Joint Comment Letter on RFI re Financial Institutions’ Use of Artificial Intelligence, Including Machine Learning

Ladies and Gentleman:

The Consumer Bankers Association (“CBA”) appreciates the opportunity to respond and comment on the Request for Information (“RFI”) issued by the Board of Governors of the Federal Reserve System, Bureau of Consumer Financial Protection, Federal Deposit Insurance Corporation, National Credit Union Administration and the Office of the Comptroller of the Currency (collectively “the Agencies”). Artificial intelligence (“AI”) and machine learning (“ML”) models provide efficient, accurate, and predictive decisioning, which in turn expands access to financial services for all consumers. The banking industry is constantly innovating to meet the expectations of their customers. We have witnessed the benefits AI and ML have provided the banking industry, and we look forward to new ways to thoughtfully incorporate technology in our products, services and operations in the future. Though the benefits of AI and ML  are many, CBA supports the Agencies’ desire to ensure continued responsible innovation.

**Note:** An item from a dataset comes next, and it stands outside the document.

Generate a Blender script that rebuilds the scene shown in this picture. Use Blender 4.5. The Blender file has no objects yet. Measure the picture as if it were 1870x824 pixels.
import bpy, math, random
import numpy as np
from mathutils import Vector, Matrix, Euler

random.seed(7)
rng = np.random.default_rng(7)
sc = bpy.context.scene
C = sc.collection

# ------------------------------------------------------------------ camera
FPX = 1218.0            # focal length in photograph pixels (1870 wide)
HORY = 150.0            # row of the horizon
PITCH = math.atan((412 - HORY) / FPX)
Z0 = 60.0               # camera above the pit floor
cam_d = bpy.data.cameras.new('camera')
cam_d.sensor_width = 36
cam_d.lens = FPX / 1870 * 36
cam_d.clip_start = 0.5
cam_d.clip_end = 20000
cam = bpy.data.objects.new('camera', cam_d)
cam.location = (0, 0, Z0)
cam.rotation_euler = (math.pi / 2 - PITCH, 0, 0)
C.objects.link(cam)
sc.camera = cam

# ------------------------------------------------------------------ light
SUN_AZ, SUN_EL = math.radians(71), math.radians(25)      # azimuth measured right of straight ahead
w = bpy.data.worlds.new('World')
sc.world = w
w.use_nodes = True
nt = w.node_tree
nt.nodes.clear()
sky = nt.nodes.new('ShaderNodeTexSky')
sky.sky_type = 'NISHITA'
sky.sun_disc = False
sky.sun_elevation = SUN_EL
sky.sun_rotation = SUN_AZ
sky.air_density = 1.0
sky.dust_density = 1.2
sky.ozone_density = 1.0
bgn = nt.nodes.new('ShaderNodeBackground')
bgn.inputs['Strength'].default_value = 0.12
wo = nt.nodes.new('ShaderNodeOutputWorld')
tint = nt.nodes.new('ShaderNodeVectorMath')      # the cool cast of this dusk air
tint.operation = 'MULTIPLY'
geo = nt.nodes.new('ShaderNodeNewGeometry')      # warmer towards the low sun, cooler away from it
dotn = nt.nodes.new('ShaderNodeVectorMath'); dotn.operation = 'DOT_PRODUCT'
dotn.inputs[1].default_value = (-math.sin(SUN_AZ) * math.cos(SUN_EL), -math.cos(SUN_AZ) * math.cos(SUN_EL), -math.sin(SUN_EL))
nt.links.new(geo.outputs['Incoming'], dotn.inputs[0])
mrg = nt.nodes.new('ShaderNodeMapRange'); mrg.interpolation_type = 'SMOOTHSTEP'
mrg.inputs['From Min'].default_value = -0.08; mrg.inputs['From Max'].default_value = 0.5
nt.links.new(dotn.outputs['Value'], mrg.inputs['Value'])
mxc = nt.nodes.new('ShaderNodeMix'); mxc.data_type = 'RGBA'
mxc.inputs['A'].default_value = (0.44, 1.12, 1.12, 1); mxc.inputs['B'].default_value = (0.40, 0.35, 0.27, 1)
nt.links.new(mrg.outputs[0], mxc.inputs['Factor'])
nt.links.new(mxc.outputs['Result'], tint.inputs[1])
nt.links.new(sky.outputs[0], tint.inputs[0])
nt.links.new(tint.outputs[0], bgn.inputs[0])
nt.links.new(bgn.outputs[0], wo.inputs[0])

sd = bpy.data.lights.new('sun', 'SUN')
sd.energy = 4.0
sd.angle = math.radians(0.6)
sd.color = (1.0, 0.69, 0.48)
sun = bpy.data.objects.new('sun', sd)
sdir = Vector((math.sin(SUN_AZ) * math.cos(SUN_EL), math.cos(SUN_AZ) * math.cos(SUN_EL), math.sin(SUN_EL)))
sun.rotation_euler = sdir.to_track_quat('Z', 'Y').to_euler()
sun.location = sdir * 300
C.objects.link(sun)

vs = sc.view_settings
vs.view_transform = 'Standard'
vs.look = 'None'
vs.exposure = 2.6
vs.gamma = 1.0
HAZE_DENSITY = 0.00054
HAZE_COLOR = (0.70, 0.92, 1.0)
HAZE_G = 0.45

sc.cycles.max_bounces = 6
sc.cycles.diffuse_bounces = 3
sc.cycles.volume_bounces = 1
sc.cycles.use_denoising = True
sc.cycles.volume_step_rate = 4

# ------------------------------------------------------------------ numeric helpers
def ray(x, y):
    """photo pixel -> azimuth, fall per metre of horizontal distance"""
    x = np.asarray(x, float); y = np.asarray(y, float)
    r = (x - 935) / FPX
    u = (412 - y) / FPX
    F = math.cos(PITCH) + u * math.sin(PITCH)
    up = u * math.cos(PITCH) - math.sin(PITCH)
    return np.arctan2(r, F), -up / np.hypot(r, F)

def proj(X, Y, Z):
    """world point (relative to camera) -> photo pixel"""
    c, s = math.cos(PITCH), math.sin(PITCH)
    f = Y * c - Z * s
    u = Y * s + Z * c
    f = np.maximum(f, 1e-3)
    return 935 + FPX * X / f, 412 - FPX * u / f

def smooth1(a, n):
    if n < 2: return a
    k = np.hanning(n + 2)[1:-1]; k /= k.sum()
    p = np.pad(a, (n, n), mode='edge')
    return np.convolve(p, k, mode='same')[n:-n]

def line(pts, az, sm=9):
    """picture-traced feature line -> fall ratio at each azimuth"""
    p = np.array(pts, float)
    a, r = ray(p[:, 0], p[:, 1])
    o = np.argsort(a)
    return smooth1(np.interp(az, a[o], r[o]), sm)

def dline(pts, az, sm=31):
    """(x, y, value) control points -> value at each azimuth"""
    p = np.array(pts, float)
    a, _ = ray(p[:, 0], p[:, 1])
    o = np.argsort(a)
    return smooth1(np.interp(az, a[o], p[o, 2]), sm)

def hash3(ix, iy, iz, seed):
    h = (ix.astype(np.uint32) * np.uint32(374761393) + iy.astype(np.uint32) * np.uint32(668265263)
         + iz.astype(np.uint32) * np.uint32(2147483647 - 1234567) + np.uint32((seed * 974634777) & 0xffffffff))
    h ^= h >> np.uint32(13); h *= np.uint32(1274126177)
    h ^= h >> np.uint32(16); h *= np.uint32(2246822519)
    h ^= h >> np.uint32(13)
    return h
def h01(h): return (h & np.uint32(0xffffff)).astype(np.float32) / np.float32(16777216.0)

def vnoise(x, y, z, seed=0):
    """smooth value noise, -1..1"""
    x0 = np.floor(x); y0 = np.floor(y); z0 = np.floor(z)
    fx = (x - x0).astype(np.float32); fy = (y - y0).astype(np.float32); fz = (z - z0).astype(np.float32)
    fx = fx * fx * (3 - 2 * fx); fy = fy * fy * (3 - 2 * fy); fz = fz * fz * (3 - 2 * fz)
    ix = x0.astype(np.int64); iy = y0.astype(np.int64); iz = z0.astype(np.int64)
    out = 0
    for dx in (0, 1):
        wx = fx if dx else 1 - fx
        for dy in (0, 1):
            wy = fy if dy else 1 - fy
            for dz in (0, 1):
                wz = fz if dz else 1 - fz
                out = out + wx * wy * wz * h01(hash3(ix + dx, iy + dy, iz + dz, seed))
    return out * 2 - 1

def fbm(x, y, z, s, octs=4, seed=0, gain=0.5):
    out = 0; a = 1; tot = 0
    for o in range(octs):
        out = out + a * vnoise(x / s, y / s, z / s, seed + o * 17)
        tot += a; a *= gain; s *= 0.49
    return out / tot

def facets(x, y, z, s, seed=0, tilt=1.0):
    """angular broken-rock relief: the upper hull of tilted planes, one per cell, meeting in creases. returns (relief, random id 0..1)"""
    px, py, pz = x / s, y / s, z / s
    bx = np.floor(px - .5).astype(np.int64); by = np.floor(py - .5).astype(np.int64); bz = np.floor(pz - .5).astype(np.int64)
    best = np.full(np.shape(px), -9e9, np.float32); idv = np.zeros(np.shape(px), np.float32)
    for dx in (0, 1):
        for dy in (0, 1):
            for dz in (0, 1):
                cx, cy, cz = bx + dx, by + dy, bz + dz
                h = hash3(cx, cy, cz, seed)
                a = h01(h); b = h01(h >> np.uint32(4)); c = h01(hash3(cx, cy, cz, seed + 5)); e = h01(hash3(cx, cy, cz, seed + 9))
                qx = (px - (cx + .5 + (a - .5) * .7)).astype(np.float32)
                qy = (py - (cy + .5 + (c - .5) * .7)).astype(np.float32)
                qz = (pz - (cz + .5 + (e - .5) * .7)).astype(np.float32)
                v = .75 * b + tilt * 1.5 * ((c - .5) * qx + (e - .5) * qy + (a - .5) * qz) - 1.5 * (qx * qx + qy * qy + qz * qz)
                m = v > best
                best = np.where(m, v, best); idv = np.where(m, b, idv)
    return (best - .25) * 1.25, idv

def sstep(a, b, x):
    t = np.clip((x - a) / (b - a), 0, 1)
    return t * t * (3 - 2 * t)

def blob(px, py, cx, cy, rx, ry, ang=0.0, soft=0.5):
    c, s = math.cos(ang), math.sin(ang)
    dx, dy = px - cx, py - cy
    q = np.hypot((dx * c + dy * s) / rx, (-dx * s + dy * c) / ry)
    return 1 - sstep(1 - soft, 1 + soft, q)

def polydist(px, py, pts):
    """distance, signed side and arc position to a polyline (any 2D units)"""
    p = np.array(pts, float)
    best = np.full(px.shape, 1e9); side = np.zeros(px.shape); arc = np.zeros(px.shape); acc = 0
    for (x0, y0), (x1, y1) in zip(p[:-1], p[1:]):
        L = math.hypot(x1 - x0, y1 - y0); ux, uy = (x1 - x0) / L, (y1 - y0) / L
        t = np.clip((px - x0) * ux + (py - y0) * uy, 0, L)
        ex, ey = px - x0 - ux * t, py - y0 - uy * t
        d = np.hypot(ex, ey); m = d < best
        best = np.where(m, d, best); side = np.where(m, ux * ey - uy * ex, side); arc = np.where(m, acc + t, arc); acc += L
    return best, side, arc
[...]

While AI and ML models may present different risks than traditional models, banks are already subject to a thorough regulatory framework designed to mitigate any increased risks and they are constantly improving these processes. Non-banks do not face similar regulation. Understanding the conceptual soundness of any model, tool, application or system aids in managing its risks, including those related to lack of explainability. The importance of conceptual soundness is described in existing agency guidance and is well established in industry practice. In turn, AI and ML models provide more efficient, accurate, and predictive decisioning, which ultimately expands access to financial services for all consumers.

CBA believes consumers need equal and consistent protections, regardless of where they secure credit. Consistent Model Risk Management (MRM) standards are needed among all financial regulators. A lack of consistent standards between regulators and across institutions leaves some consumers at risk, especially from entities providing financial services outside the well-regulated banking industry, by not affording equal protections to all consumers.

This letter details the intersection of AI and ML with: explainability; data quality and processing; overfitting and dynamic updating; and cyber security risk and third-party oversight. Specific examples from CBA member banks are incorporated throughout to demonstrate how banks continue to manage this powerful, ever-evolving technology.

Explainability

Banks are Thoughtfully Integrating AI and ML in their Banking Organizations

Banks have substantial experience identifying and mitigating those risks which may present themselves more frequently when using AI and ML by leveraging their existing risk management frameworks and with the involvement of multiple functions throughout the model development lifecycle, including independent model risk management teams, legal, risk and compliance, among others. By applying the same principles of model governance to AI models that banks use with traditional models, banks ensure risks related to these models are appropriately managed. In addition, explainability risks are not limited to AI and ML models. Humans frequently are unable to explain their decisions accurately, especially when they rely on subjective reasoning and judgement. Bankers have discovered AI techniques provide the most value when exposed to large amounts of data, both traditional and alternative. As a result, AI techniques can extract useful, subtle and predictable information from variables or factors which may not have been possible from traditional models.